Thick wildfire smoke rolled across the Midwest, the Northeast and parts of Canada this week, painting skies a hazy orange and setting off widespread air quality alerts. The haze is being fed by fires burning in Minnesota and western Ontario.
Canada Bears the Brunt of the Fires
Canada is where most of the fire activity is concentrated, with 119 wildfires burning out of control across the country as of Friday afternoon. The blazes are intense enough that smoke is climbing high into the atmosphere, where the jet stream picks it up and carries it hundreds of miles eastward into the US.
Chicago and Detroit Top the World's Worst Air Rankings
That eastward drift of smoke is why Chicago and Detroit recorded the worst air quality of any cities in the world on Friday. New York and Washington, DC, also broke into the global top 10 for pollution that day, underscoring how far the smoke has traveled from its source in Canada and Minnesota.
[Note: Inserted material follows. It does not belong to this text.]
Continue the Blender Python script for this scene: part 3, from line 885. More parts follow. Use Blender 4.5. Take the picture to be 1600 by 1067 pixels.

Cities Urge Residents to Stay Inside
With air quality readings deteriorating, cities affected by the smoke have urged residents to remain indoors, and many people have been looking for ways to limit their exposure to the harmful particles in wildfire smoke. Cleaner air is expected to move into at least some of the affected areas over the weekend, but the wildfires themselves are showing no signs of dying down, raising the possibility of further smoke episodes later this summer.
A Pattern Tied to a Warming World
The burning of fossil fuels has raised the likelihood of destructive wildfires, and with them, more frequent smoke events like this one. This week's orange skies over the East Coast echo scenes from 2023, when Canada's worst wildfire season on record blanketed the region in smoke. Similar smoke-filled skies have shown up in Europe this summer as fires tear through Spain, and orange skies have also appeared in recent years in places as far apart as Australia and California.
Research Points to a Deadlier Future
A study published last year in the journal Nature found that the outlook is likely to worsen unless the world scales back its use of coal, oil and gas. The research projected that wildfire smoke will cause 71,420 excess deaths annually in the US alone by mid-century, a 73 percent jump from levels recorded in the 2010s. The study's researchers estimate that up to 1.9 million people in the US will die from smoke-related health problems between now and then.
This week's smoke invasion is a snapshot of what these researchers warn could become a far more common and severe occurrence if global temperatures keep climbing.